Per quanto riguarda poi il nuovo direttore de La Stampa io credo che il compito che Giannini ha dato a sè stesso sia un po’ più agevole di quello di Molinari. Almeno stando alle intenzioni palesate nel suo primo articolo di fondo dal titolo quanto mai esplicito: “Un giornale moderno e perbene“. Insomma, nel solco del giornale dell’avvocato Agnelli, la cui influenza era comunque assai più discreta di quella di altri. Aggiungerei che la forza di quel giornale “moderno e perbene” stava in un fatto: il fortissimo radicamento torinese e piemontese e l’altrettanta autorevolezza nella politica (interna) nazionale. Non so se questo sia davvero moderno, ma certamente è “perbene”.
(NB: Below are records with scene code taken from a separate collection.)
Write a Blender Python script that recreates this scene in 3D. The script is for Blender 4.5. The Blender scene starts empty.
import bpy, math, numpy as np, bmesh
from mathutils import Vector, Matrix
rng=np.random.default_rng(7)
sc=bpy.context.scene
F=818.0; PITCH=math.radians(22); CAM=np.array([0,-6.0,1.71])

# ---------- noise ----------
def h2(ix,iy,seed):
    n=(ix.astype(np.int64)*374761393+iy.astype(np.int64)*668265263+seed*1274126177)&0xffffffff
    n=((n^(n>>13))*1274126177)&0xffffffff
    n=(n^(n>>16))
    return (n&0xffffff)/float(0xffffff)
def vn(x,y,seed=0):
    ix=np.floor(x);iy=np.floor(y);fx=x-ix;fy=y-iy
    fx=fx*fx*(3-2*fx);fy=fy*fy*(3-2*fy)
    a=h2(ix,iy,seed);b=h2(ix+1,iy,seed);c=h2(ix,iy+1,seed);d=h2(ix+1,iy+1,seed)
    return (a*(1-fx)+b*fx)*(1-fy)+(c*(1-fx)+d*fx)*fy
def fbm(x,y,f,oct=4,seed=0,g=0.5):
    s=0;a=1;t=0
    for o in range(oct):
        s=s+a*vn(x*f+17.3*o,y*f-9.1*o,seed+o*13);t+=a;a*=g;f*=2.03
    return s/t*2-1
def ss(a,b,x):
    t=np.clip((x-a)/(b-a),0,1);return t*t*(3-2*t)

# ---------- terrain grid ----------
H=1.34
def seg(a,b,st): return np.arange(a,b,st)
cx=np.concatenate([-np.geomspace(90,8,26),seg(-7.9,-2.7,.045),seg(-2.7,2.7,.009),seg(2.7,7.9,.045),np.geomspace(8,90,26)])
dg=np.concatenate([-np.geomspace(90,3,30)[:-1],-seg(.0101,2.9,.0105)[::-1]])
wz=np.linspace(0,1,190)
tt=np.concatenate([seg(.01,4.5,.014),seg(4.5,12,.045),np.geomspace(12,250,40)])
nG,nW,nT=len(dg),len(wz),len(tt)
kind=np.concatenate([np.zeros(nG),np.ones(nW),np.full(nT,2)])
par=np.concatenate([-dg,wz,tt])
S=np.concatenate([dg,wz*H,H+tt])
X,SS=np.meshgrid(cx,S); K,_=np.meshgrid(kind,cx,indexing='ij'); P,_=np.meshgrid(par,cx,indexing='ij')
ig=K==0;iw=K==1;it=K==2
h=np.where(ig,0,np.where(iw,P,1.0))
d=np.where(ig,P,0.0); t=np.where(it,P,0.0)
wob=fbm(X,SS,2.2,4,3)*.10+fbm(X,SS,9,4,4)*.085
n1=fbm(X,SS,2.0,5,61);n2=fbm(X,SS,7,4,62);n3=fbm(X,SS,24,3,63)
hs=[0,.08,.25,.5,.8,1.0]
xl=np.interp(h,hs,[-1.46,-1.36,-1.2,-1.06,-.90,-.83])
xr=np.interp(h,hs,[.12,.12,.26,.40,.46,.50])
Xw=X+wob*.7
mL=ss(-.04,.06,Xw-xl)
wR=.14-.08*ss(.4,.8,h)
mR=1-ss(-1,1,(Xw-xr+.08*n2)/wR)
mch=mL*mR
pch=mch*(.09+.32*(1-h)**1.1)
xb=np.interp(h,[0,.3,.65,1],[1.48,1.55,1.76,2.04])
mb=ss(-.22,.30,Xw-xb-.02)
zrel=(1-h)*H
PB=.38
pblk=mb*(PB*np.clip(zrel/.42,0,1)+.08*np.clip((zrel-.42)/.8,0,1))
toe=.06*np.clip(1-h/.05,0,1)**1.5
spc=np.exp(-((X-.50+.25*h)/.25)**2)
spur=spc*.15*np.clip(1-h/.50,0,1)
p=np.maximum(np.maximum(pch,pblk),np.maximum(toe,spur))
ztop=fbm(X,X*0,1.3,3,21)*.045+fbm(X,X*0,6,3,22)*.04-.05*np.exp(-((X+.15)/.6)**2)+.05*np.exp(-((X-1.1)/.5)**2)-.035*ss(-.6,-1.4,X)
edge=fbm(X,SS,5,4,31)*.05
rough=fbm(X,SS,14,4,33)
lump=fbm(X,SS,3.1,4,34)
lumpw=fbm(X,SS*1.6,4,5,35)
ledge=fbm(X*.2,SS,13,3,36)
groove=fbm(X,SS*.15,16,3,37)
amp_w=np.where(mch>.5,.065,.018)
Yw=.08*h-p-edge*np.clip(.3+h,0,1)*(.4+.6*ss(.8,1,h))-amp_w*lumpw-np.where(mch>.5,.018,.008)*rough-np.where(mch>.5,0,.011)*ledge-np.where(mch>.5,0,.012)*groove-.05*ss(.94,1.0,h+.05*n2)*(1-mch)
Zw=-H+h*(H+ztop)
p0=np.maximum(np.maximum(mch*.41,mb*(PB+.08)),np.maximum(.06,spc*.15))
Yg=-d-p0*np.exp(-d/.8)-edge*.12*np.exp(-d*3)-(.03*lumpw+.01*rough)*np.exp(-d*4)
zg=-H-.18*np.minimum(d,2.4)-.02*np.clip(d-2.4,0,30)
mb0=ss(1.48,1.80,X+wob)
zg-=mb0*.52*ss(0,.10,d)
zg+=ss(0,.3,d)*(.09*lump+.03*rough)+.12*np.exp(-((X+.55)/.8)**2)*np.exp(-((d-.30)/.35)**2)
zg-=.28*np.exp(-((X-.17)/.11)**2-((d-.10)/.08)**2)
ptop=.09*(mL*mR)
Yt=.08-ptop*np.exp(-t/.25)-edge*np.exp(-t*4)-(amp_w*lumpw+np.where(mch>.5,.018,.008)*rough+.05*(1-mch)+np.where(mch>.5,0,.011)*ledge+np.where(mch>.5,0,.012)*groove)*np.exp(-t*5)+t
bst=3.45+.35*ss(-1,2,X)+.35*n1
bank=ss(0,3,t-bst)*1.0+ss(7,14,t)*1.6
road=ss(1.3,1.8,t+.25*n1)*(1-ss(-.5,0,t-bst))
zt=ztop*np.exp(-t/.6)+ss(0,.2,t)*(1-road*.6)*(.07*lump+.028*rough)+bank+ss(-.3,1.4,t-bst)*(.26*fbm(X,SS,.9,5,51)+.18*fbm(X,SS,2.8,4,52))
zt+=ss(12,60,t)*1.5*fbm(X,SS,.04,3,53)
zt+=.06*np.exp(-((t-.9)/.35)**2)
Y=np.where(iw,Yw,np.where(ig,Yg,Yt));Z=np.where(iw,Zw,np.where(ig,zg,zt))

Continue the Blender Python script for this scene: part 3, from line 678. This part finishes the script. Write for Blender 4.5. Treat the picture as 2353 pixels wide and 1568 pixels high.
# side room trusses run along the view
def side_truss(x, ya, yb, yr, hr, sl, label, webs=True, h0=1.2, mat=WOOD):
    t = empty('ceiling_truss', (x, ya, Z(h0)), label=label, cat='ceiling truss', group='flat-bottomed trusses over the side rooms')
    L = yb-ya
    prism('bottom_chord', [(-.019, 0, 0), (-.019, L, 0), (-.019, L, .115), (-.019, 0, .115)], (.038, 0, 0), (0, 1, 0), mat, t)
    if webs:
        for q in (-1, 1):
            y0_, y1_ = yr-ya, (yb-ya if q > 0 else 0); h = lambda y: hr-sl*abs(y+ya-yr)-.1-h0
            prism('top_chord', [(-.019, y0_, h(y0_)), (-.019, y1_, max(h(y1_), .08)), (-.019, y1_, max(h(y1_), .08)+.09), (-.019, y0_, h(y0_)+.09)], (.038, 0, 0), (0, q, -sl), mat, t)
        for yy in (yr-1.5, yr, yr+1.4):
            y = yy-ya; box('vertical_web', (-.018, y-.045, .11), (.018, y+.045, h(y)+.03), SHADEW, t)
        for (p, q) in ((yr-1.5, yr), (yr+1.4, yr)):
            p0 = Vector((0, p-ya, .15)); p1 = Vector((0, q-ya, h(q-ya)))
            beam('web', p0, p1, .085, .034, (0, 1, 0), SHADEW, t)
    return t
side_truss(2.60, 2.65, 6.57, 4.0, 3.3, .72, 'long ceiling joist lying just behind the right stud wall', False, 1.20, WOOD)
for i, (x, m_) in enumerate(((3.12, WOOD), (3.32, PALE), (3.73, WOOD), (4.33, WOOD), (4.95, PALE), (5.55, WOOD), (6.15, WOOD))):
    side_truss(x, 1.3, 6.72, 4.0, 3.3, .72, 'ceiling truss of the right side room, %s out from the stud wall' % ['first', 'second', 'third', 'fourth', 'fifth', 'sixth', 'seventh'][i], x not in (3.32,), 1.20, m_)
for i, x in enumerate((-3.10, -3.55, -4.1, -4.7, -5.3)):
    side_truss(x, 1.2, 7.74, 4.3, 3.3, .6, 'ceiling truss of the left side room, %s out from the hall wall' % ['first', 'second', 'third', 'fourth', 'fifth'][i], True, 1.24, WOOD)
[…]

Infine un interrogativo: quanto avvenuto in questi giorni apre un vuoto a sinistra nel panorama della stampa italiana? Probabilmente sì anche se non so quanto esso possa essere grande. Di certo avverto con grande malinconia e amarezza un piccolo vuoto che c’è da tempo in quel panorama: quello della mancanza dei giornali di partito. Erano giornali “perbene“.